Comenzó, torpemente, impulsado por el coraje y el ardor del sacerdote. Al poco rato, el penitente lloraba. Salió del confesionario alabando a Dios. Dijo a los demás prisioneros que nunca había sido tan feliz en su vida y los convenció a todos para que fueran a confesarse también.

Cafasso pasaba varias horas al día en las diversas cárceles de Turín y, a menudo, regresaba a sus pobres alojamientos cubierto de piojos, a los que llamaba “plata viva y riqueza en movimiento”.

Nadie parecía inmune al amor que mostraba ni a su exhortación. Después de haber ganado el corazón de un hombre especialmente difícil, el pecador arrepentido temía que nunca pudiera ser salvado. “¿Quién podrá arrebatarte de mis manos?”, le dijo Cafasso. “Aunque estuvieras en el vestíbulo del infierno, y si quedara afuera sólo un cabello de tu cabeza, eso sería suficiente para que te arrastrara de las garras del diablo y te llevara al cielo”.
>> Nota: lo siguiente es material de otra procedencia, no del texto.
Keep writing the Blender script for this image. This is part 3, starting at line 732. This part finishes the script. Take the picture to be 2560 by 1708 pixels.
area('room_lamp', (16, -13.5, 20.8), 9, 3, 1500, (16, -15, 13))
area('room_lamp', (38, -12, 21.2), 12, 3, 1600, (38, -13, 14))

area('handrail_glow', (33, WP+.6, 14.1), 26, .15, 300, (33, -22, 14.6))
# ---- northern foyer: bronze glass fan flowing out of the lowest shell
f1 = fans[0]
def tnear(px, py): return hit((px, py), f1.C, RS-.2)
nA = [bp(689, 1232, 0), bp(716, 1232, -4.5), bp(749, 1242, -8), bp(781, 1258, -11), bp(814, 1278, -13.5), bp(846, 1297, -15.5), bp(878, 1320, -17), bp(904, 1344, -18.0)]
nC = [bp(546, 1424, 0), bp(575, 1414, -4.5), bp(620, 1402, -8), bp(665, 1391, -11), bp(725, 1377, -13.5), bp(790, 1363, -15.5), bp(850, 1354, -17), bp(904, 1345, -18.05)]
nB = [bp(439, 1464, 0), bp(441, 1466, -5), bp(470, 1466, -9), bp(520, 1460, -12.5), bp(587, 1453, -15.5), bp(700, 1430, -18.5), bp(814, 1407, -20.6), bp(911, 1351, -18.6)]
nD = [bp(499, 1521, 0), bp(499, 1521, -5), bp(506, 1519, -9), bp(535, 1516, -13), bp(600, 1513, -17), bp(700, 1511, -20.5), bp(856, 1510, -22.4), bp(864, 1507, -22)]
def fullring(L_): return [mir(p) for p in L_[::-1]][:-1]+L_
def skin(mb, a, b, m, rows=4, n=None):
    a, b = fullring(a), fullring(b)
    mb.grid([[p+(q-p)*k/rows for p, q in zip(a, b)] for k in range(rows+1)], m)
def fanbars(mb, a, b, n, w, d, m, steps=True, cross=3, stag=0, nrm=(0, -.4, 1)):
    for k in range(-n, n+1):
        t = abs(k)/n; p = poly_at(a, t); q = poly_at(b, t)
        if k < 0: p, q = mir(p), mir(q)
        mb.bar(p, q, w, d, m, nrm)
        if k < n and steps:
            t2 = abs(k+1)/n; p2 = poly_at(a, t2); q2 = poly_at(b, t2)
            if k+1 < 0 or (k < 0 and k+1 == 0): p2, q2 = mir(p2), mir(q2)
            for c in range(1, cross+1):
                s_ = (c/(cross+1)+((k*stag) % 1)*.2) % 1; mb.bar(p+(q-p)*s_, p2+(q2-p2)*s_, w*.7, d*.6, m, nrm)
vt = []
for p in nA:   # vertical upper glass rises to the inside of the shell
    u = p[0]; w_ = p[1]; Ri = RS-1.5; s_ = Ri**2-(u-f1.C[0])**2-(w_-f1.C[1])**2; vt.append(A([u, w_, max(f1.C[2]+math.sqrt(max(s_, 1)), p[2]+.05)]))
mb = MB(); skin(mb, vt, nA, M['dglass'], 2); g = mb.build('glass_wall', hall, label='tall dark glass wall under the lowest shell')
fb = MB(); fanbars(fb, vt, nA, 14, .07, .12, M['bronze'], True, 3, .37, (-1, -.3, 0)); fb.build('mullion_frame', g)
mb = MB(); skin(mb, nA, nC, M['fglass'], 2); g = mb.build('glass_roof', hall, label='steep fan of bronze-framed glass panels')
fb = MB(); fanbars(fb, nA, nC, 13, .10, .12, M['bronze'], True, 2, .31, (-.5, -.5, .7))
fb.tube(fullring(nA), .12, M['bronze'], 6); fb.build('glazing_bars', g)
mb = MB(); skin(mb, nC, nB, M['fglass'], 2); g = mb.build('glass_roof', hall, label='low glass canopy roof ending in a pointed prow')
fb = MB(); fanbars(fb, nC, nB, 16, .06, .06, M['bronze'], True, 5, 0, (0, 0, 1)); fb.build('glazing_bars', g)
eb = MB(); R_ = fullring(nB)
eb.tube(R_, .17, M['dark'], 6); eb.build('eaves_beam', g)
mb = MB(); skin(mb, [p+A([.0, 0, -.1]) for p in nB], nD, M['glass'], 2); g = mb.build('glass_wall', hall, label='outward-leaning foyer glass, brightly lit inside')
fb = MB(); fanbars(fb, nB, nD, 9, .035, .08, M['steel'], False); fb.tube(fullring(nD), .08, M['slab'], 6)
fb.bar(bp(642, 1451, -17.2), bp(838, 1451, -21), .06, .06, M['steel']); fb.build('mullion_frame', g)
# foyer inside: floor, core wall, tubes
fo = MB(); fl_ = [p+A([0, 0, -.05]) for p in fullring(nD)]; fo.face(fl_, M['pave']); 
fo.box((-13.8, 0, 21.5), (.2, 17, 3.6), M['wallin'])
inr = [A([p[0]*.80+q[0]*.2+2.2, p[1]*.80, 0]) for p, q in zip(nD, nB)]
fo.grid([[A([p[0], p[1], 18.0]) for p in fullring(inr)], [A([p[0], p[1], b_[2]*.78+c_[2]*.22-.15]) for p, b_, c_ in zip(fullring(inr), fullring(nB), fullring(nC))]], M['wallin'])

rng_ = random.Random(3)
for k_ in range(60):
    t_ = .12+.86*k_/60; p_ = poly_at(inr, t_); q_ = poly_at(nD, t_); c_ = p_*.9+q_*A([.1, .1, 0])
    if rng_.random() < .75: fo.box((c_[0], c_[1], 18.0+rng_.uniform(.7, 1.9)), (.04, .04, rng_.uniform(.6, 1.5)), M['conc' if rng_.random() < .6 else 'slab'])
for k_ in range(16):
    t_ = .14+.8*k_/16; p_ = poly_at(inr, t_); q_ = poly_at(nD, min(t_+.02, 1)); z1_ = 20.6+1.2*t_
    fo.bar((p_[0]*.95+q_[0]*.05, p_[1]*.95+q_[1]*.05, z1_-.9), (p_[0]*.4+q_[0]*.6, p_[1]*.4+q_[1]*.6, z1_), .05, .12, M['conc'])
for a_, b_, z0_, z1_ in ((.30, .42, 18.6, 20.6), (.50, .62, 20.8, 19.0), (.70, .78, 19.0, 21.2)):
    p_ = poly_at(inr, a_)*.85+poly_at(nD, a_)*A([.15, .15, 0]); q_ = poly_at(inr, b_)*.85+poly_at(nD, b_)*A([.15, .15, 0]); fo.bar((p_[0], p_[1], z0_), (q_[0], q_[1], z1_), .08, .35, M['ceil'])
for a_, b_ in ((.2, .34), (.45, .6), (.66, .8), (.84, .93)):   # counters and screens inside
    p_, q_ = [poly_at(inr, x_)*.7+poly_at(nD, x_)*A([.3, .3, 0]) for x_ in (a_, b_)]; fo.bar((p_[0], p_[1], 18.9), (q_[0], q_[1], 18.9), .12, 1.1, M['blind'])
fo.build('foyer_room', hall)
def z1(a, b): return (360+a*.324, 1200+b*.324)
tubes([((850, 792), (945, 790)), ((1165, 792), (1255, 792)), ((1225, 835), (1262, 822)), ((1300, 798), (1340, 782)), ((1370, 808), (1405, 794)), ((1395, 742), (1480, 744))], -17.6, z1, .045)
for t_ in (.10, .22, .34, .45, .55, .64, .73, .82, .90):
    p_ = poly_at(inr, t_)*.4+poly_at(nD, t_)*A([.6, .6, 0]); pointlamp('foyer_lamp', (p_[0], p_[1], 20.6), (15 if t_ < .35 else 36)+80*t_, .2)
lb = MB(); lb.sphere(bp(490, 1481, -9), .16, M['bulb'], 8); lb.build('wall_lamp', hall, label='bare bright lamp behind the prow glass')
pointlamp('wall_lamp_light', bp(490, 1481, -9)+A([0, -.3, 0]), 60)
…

El más endurecido, el más vicioso de los criminales era el que él más amaba. Acompañó a más de cinco docenas de sentenciados a muerte, trabajando no sólo para que se arrepintieran sino para hacerlos santos. Rezó con estos hombres, oyó sus confesiones, ofreció misa por ellos y los acompañó al patíbulo. Incluso prometió que si ofrecían sus ejecuciones al Señor, irían directamente al cielo.

Aunque Cafasso había sido santo desde la más tierna infancia, nunca despreció a los prisioneros, haciendo hincapié siempre en la misericordia de Dios y en su alegría al recibir con un abrazo a los grandes pecadores.

Cuando escuchamos confesiones, nuestro Señor quiere que seamos cariñosos y compasivos, que seamos paternales con todos los que vienen a nosotros, sin referencia a quiénes son o qué han hecho”, escribió. “Si rechazamos a alguien, si alguna alma se pierde por nuestra culpa, se nos dará cuenta de que su sangre estará en nuestras manos”.

Además de pasar horas cada día en el confesionario, en la cárcel y en oración, el Padre Cafasso era un profesor muy respetado que instruía a los jóvenes sacerdotes en la predicación y la teología moral, y un escritor prolífico. Era conocido por ser el último en la capilla cada noche y el primero allí cada mañana, celebrando la misa a las 4:30 de la madrugada.

Cafasso había hecho un voto de no perder tiempo y sus contemporáneos estaban desconcertados por su capacidad de lograr tanto mientras pasaba tantas horas en oración. Cuando se le preguntó si no estaba desgastado por su arduo trabajo y penitencias, Cafasso respondió: “Nuestro descanso será en el cielo. ¡Oh, cielo, el que piensa en ti no sufrirá cansancio!”.

Al final, su ayuno y diligencia lo alcanzaron. Murió a la edad de 49 años, totalmente desgastado por una vida de servicio a los pecadores.

El 23 de junio se celebra la fiesta de san José Cafasso. Pidamos su intercesión por los prisioneros, pecadores no arrepentidos, y aquellos que tratan de llevarles el amor de Cristo. San José Cafasso, ¡ruega por nosotros!